We consider that such concerns are completely unfounded for two main reasons:
(a) Firstly, the losses in the banking sector are not the result of any expropriation or similar action by the Cyprus government but the result of the two specific banks being insolvent and of the Troika’s decision not to bail them out by providing funds but to instead impose the bail-in on depositors.
(b) Secondly, and as elaborated on below, the framework of the corporate sector remains substantially unaffected by the final agreement reached between Cyprus and the Troika.
The agreed MOU contains provisions that solidify the position of Cyprus as an attractive jurisdiction for establishing and maintaining holding companies for the purpose of investments outside Cyprus, including, but not limited to, the Russian Federation.
In this respect, the terms of the MOU which will affect the use of Cyprus companies as part of such corporate structures are the following:
(a) The corporate tax rate will increase from 10% to 12.5%. Please note that:
(i) This provision has minimal or no impact on holding companies the profits of which are derived either from the receipt of dividends or from the sale of shares which are exempt of taxation;
(ii) The provision may have an impact on the taxation of interest received by Cyprus companies in their ordinary course of business but, even in this case, since it is only the net interest received which is taxable, the effect is minimal; and
(iii) This is still one of the lowest corporate tax rates within the EU.
(b) The special defence tax on interest payments received by a Cyprus company, other than in the ordinary course of business, is increased from 15% to 30%, noting that this in practice affects only interest received from bank deposits.
Most importantly, the MOU makes no further changes to the corporate tax regime, and, in particular:
(a) Gains of Cyprus companies from the disposal of shares they own remain tax exempt;
(b) Dividends received by a Cyprus company from a company outside Cyprus remain tax exempt;
(c) Gains from the disposal of shares in the Cyprus company remain tax exempt;
(d) Dividends received by a non-tax resident of Cyprus from a Cyprus company remain tax exempt;
(e) No levy on financial transactions is imposed; and
(f) All double tax treaties remain intact.

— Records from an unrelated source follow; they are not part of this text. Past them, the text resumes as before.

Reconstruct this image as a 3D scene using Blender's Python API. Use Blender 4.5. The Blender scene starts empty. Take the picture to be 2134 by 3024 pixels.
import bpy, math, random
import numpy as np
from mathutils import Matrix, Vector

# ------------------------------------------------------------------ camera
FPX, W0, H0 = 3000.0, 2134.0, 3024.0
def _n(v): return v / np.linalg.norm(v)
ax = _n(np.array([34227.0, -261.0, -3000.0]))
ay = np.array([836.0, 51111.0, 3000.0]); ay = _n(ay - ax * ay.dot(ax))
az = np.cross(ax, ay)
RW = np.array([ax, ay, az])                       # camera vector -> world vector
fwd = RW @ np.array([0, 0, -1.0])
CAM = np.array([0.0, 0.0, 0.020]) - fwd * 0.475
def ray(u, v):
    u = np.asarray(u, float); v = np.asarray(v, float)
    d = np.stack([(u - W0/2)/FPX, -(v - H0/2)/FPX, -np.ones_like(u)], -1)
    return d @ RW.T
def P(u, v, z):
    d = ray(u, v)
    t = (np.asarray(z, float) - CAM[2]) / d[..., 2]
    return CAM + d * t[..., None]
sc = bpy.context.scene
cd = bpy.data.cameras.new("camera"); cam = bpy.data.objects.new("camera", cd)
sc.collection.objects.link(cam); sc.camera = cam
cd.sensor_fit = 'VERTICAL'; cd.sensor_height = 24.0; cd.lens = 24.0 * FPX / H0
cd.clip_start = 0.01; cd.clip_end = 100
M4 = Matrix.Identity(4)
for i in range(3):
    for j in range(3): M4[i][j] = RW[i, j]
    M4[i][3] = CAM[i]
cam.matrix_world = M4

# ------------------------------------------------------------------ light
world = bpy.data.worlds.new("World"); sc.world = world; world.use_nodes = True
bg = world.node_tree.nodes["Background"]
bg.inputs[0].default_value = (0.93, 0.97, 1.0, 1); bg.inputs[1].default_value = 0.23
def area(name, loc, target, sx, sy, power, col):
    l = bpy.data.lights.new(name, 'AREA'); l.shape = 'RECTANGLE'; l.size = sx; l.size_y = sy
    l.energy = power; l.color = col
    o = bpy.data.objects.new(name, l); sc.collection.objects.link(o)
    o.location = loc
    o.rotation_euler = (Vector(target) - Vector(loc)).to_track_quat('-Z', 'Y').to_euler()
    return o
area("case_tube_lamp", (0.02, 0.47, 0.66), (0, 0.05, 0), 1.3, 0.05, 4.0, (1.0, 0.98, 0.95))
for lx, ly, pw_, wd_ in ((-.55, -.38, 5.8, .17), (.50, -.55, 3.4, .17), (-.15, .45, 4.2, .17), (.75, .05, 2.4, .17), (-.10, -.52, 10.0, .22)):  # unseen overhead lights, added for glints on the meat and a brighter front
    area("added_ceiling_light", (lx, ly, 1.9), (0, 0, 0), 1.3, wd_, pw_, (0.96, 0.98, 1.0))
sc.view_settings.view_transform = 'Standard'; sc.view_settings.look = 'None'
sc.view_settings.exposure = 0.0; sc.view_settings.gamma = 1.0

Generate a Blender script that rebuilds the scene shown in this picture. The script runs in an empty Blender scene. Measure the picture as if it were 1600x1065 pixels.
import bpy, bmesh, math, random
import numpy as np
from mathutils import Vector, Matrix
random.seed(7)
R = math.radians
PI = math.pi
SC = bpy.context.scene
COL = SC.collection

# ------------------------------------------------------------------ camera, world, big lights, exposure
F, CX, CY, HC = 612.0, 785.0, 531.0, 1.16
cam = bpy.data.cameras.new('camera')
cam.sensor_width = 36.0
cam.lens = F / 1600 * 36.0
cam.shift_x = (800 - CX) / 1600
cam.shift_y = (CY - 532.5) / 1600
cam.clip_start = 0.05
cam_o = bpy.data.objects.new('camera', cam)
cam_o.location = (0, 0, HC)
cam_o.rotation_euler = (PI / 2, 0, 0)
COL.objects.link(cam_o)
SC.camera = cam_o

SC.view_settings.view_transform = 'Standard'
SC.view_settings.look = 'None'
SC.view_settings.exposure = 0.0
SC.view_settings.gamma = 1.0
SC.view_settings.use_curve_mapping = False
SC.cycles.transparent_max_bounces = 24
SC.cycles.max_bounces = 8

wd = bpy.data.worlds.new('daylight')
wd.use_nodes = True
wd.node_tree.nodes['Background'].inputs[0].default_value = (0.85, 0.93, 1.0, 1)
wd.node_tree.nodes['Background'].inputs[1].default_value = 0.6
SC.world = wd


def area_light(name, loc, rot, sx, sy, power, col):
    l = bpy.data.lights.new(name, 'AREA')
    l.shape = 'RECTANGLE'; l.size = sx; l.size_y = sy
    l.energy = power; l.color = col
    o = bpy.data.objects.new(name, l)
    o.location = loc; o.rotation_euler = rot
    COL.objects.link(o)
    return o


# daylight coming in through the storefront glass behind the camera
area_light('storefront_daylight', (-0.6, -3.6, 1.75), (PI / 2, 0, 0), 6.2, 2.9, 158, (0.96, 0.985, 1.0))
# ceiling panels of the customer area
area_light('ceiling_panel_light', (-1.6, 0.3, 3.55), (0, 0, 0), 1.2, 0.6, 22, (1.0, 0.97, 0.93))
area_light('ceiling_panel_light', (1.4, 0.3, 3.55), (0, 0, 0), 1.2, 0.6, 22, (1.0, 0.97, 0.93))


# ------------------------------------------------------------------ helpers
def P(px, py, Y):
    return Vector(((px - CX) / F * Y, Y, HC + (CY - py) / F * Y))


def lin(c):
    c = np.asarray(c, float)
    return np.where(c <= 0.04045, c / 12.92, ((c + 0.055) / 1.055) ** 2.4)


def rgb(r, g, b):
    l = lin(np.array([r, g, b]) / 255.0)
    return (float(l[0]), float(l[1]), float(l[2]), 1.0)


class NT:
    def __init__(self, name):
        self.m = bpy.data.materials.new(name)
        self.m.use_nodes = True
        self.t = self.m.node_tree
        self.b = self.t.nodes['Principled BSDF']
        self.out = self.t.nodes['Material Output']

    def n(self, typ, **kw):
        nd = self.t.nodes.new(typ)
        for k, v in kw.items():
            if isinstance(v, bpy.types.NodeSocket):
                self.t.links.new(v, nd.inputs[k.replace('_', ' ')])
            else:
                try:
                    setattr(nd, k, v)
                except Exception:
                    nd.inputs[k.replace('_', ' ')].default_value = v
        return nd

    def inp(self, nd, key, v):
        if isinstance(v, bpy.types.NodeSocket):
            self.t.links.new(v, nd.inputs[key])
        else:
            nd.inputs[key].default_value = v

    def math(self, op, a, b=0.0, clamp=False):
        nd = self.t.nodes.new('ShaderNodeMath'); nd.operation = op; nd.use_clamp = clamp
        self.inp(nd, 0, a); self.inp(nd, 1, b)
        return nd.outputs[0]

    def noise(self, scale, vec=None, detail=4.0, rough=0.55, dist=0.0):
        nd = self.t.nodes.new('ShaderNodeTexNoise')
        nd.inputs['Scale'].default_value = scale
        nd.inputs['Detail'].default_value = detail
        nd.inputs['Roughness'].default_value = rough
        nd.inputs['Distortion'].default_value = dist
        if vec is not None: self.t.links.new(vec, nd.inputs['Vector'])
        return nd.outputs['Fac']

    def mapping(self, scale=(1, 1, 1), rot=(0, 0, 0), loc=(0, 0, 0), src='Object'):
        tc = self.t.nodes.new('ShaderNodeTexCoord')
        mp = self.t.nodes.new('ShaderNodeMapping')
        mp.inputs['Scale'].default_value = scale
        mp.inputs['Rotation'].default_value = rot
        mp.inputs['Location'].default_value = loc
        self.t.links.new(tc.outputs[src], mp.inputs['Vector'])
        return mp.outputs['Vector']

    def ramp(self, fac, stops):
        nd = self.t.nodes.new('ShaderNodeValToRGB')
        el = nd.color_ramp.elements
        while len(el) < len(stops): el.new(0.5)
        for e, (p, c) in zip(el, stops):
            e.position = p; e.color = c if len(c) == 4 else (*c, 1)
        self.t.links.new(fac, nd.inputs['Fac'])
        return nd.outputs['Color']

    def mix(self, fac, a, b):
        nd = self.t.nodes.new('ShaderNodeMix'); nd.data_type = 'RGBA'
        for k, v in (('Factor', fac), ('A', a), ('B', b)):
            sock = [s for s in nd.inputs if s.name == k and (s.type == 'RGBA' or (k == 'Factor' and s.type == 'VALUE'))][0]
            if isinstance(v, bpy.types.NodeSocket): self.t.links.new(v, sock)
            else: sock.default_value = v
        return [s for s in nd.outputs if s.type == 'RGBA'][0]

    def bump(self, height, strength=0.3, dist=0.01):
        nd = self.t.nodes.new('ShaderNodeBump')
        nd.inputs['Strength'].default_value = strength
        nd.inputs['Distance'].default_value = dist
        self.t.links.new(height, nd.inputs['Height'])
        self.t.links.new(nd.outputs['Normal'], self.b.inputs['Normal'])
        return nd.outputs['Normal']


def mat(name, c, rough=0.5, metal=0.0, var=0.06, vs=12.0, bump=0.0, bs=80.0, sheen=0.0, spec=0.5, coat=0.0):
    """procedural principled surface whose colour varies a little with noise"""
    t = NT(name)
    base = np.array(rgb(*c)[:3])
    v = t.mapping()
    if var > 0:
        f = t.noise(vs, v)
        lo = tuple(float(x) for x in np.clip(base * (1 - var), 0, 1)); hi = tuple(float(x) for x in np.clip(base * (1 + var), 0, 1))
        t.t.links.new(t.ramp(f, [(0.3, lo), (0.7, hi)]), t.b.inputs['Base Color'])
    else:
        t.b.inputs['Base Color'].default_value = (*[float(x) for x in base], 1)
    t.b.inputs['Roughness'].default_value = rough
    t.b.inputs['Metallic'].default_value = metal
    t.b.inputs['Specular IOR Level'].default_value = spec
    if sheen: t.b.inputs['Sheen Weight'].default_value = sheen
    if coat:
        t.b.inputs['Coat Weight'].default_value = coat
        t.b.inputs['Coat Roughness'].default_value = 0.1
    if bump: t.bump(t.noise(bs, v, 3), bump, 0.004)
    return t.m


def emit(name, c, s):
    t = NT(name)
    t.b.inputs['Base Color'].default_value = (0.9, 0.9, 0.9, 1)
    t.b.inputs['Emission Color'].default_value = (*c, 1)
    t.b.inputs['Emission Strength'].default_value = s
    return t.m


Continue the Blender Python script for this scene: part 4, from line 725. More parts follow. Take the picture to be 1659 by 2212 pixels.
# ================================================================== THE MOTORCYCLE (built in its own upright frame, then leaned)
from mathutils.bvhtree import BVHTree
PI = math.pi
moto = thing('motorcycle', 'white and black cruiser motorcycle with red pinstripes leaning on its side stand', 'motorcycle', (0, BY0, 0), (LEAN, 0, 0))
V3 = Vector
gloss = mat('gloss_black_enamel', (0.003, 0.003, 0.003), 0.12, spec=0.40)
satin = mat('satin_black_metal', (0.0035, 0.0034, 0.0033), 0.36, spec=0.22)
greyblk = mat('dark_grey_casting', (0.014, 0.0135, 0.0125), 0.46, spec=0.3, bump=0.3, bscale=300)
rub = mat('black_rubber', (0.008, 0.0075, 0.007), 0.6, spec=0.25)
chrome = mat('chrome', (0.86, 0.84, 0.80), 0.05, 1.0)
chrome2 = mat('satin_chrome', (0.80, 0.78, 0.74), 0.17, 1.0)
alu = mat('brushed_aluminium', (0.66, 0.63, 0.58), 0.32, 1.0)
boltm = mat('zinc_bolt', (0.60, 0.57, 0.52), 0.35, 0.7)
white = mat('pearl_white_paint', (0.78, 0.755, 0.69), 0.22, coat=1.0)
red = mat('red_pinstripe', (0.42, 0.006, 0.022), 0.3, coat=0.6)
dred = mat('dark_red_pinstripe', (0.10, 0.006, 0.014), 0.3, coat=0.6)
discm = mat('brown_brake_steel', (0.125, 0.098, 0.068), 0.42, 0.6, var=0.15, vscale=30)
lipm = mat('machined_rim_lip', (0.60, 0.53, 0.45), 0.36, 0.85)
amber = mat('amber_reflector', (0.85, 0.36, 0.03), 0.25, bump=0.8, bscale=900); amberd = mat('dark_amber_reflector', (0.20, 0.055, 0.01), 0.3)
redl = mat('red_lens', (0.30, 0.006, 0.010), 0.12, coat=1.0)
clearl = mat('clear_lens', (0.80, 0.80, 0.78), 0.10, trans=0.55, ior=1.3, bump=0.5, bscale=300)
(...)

In light of the above, it is clear that the Cyprus government, through its negotiation of the MOU, is fully committed to preserving Cyprus as a centre for establishing holding company structures. The benefits of such a regime such as the tax free flow of dividends through Cyprus, exit opportunities offered by favourable national tax legislation and the wide network of double tax treaties, remain unaffected and, in fact, are reconfirmed by the terms of the MOU.